The new African-American: LDS

Two Dudes kissing each other at Temple Square are arrested and kicked off public property; quickly followed by protests. Prop 8 legislation prohibiting marriage rights to homosexuals passes with considerable support from the LDS church; quickly followed by protests, boycotts, and even vandalism. If you had to assign a 'persecuted' label to either the LDS church or the Gay Rights, which would it be?

According to Elder Oaks, it'd be the church.

In a speech at BYU-I, Elder Oaks compared the treatment of the church to the treatment of blacks in the 1960's. He said that the church's position and experience in Prop 8 echoed that of the African-Americans in that the church is being persecuted for using its first amendment right to freely speak out on issues.

A shaky statement at best, especially given the church's less than ideal stance on blacks in the past (At the time that African-Americans experienced what Elder Oaks is referring to, they also weren't allowed to hold the priesthood in the LDS church). The logic is heard to see. It's the equivalent of the U.S. government complaining of persecution during the civil rights march in D.C. The gay community is seeking rights and the church played a large role in denying them those rights. What follows it a natural backlash. Gay Rights groups are angry and the church gets flack. No Duh. What did they expect to happen?

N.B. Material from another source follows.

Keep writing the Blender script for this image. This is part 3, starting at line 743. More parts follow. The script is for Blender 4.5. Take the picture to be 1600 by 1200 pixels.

Elder Oaks is right that the church has every right to say and proclaim whatever they want. But the public has just as much right to boycott and protest (although not vandalize) the church because of what it says. It's seems to be a two way street this free-speech thing. We can say homosexuality is un-natural and un-godly, and they can say we are bigots and homophobic.

The church has been know to play the victim card. Ever since the extermination order was issued back in Missouri, persecution is something of a confirmation of belief for us. But in this particular case, if you had to pick which group is more like the evil galactic empire and which group is the rebellion, then us Mormons are looking an awful lot like storm troopers these days (no matter how much President Kimball looked like Yoda).

I think the real issue is that both sides want respect from the other, which of course is ridiculous. Homosexuals are never going to understand why the church thinks they are an abomination, and the Church is never going to condone homosexuality. Gay Rights groups want the church to let Gays into the temple. The church wants gays to stop fighting for rights and seek help for their 'condition'. Neither is likely, because the two groups vastly disagree and mostly hate each other--which by the way would go against both the church's aim to be Christ-like and the homosexual's claim that they just want more acceptance and higher minded ideals.

But lets look at the bright side. At least Mormons going to conference get to see the rather hilarious sight of gays and evangelicals protesting side by side. Strange anti-Mormon bedfellows indeed.